The creation of the Irish Cruiser Racing Association (ICRA) began in a very low key way in the autumn of 2002 with an exploratory meeting between Denis Kiely, Jim Donegan and Fintan Cairns in the Granville Hotel in Waterford, and the first conference was held in February 2003 in Kilkenny.

While numbers of cruiser-racers were large, their specific locations were widespread, but there was simply no denying the numerical strength and majority power of the Cork-Dublin axis. To get what was then a very novel concept up and running, this strength of numbers had to be acknowledged, and the first National Championship in 2003 reflected this, as it was staged in Howth.

ICRA was run by a dedicated group of volunteers each of whom brought their special talents to the organisation. Jim Donegan, the elder statesman, was so much more interested in the wellbeing of the new organisation than in personal advancement that he insisted on Fintan Cairns being the first Commodore, while the distinguished Cork sailor was more than content to be Vice Commodore.

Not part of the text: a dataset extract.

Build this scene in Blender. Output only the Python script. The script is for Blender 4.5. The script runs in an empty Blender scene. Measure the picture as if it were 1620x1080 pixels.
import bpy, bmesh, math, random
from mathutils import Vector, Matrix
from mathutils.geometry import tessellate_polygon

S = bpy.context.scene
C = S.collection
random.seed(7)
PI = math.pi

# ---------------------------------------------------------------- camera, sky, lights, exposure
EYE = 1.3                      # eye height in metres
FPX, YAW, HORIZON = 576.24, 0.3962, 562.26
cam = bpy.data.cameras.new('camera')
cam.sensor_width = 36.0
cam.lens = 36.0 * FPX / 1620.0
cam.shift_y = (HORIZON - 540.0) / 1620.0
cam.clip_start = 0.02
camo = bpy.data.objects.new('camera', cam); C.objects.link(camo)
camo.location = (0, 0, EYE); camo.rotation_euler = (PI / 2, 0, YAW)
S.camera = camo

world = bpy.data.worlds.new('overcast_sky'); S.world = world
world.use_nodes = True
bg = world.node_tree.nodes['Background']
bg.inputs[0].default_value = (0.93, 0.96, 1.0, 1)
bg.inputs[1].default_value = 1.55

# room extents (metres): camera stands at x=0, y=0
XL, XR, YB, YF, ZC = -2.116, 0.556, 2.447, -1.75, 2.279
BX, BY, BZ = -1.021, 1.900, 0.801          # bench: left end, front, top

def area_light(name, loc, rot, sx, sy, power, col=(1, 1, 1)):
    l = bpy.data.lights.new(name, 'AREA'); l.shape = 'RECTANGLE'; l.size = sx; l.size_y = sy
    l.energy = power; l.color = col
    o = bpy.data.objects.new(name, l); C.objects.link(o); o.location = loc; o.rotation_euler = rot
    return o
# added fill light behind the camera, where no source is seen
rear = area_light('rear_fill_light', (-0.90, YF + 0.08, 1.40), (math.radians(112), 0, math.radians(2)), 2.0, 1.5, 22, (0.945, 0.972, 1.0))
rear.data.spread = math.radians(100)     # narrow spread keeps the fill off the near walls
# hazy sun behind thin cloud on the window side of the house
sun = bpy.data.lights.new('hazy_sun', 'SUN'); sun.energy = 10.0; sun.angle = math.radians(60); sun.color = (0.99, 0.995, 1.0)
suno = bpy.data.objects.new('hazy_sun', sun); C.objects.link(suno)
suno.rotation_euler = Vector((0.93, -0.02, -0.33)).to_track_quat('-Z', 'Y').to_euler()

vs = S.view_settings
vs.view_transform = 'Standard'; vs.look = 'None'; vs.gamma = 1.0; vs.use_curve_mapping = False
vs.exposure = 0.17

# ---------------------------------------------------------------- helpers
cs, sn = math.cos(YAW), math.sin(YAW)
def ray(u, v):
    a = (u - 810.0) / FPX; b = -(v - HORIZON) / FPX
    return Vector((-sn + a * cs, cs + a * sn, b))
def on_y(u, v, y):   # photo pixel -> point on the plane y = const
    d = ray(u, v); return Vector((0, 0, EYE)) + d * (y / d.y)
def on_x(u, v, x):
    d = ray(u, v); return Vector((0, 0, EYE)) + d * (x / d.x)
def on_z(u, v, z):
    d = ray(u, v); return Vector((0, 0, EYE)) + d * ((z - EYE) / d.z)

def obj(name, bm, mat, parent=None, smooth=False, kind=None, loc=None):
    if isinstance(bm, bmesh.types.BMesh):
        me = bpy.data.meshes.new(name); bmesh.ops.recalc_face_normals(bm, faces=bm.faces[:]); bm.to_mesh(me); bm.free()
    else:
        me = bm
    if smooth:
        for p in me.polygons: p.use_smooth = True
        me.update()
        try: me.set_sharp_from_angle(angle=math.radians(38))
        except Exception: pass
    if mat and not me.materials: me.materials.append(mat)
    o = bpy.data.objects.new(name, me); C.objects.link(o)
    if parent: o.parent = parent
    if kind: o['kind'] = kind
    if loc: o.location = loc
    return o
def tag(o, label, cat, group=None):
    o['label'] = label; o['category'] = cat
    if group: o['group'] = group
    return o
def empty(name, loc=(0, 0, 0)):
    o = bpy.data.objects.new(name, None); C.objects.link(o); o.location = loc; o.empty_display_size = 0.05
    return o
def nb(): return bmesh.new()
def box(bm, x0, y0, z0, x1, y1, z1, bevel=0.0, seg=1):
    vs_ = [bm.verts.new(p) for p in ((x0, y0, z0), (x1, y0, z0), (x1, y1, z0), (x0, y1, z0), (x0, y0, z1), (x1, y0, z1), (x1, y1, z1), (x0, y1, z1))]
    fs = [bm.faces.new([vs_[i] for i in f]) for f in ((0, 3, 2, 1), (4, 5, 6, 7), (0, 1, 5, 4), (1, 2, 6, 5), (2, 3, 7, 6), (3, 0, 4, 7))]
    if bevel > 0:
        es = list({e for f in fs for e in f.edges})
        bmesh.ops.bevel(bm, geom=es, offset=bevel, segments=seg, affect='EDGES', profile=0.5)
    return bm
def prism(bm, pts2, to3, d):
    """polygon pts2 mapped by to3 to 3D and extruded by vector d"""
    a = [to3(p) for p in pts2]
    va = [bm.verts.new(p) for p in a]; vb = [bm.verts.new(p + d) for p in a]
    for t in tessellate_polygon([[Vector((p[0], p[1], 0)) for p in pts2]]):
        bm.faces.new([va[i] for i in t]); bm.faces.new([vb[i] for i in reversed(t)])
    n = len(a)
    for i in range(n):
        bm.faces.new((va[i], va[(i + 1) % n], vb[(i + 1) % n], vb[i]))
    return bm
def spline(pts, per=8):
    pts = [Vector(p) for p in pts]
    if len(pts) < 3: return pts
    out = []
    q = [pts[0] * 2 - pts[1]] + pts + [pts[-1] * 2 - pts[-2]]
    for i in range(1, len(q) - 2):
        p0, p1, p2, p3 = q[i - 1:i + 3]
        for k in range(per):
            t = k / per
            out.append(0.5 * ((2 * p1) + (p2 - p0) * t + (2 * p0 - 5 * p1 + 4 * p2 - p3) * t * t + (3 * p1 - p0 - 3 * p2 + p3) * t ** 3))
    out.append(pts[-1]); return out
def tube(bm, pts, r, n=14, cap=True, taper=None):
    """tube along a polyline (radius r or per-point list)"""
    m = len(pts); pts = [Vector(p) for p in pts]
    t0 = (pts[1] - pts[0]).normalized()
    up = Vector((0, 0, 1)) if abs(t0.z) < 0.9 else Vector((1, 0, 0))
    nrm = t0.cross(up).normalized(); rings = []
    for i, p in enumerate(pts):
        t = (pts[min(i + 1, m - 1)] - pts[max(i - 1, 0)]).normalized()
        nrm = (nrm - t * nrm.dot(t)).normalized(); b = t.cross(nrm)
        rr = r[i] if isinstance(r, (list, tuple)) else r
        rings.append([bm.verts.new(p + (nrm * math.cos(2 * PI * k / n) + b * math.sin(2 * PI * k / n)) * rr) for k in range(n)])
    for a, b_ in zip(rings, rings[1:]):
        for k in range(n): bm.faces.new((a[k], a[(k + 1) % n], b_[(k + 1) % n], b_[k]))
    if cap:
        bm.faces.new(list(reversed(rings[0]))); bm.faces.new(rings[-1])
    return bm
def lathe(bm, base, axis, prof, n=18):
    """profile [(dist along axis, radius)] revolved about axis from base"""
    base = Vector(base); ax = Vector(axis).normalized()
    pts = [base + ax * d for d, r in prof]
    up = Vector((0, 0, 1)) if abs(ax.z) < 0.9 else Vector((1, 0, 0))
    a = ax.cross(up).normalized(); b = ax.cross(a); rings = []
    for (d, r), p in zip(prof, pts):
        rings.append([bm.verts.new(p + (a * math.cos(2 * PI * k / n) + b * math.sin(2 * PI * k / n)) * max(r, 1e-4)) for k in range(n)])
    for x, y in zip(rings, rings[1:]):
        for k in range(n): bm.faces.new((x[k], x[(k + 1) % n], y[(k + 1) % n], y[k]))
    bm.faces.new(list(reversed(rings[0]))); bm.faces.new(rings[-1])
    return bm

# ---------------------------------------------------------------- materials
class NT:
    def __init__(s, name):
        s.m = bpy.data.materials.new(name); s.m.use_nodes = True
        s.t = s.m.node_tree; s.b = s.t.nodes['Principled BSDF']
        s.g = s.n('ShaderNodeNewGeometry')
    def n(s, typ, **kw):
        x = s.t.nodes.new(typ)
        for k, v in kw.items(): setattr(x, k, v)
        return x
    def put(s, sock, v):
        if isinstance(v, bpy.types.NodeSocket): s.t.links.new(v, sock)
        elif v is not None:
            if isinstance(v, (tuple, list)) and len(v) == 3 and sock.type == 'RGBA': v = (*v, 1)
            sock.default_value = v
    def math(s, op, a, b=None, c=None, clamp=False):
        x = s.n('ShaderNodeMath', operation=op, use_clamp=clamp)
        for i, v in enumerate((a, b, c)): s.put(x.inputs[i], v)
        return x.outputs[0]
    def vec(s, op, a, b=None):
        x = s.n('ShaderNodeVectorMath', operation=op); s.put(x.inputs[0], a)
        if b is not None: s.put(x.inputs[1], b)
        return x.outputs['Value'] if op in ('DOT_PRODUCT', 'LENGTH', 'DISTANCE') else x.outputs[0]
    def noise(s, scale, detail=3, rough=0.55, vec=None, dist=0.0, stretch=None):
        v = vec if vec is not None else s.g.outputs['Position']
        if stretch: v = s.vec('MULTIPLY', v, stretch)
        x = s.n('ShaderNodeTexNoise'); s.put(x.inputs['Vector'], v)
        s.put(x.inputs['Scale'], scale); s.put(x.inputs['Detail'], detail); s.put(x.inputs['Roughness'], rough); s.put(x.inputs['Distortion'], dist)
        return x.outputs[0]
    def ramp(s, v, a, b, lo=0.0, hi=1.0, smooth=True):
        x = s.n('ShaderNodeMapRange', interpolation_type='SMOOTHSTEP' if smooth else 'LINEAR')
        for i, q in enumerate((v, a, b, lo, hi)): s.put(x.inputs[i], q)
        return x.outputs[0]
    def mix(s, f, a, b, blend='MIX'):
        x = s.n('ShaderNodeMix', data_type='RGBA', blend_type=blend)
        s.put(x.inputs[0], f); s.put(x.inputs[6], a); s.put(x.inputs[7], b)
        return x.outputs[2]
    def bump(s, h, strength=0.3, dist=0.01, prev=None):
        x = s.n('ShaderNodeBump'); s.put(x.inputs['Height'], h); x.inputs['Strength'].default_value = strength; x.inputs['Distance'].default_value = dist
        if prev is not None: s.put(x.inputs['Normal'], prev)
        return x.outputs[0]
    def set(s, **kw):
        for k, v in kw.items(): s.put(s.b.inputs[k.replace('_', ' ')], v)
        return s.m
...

ICRA National Championships

Initially, the highlight of the ICRA season was the National Championship, which is essentially self-limiting, as it is restricted to boats which have or would be eligible for an IRC Rating. Boats not actually rated but eligible were catered for by ICRA’s ace number-cruncher Denis Kiely, who took Ireland’s long-established native rating system ECHO to new heights, thereby providing for extra entries which brought fleet numbers at most annual national championships to comfortably above the hundred mark, particularly at the height of the boom years.